Unlike mechanical methods that grind down plastics, chemical recycling breaks the long chains of molecules in plastics down into monomers.© Rene Notenbomer/Shutterstock

Circular economy

While the company strives to make chemical recycling processes scalable at an industrial level, consumers must also find value in recycled plastics in order to establish a circular economy. “Since chemical recycling is a more laborious process than producing new plastics from petroleum, chemically recycled products will inevitably be more expensive,” explains Kimata. “Cutting production costs is unlikely to make recycled plastics as cheap as new ones.”

To enhance the perceived value of recycled plastics, Sumitomo Chemical has launched Meguri® (which means circulation in Japanese), a brand of plastic products that have been manufactured from mechanically or chemically recycled plastics. “It’s a brand to unite businesses and consumers in circulating plastic,” says Mori. “The products will look the same as virgin plastic on the outside, but if the raw material came from recycled plastic, we designate it a Meguri product.”

In July 2022, Sumitomo Chemical announced a partnership with Sekisui Chemical and cosmetics giant, Shiseido, to build a resource circulation model for products. Cosmetics packaging on the market today is designed with mixed plastics, as it needs to offer protection for the content inside, ease of use, as well as pleasing visual aesthetics. “The goal is to create a market for sustainable plastics, so that there will be added value in buying a recycled plastic product,” says Kimata.
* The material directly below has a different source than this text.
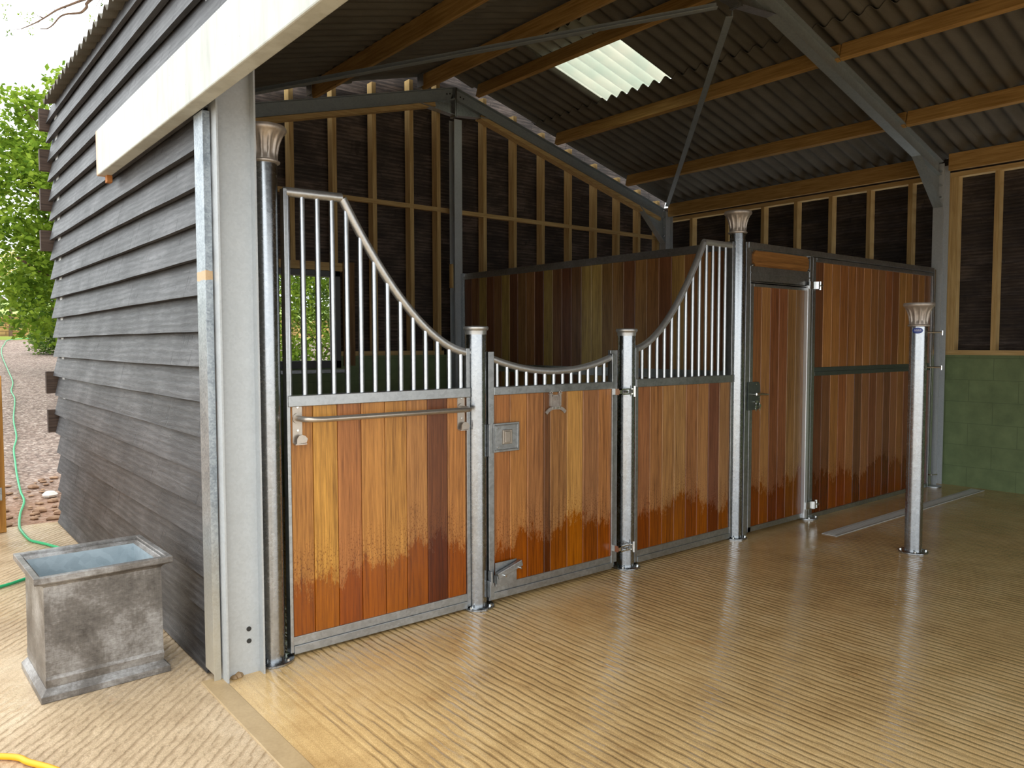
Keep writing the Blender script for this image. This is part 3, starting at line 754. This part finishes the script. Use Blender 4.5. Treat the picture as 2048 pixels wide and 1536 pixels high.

For chemical manufacturers, circulating carbon from waste to new products is the best way forward for carbon neutralization, says Kimata. “For the chemical industry, pursuing decarbonization in areas like the energy sector, which are moving away from carbon-emitting sources, is not an option. We need carbon for our raw materials,” he says. “For that, we need to see carbon in waste as a source of raw materials, recover it, and circulate it back into the production chain.”

Through partnerships with industry, academia and consumers, Sumitomo Chemical is striving to establish a circular economy for plastics.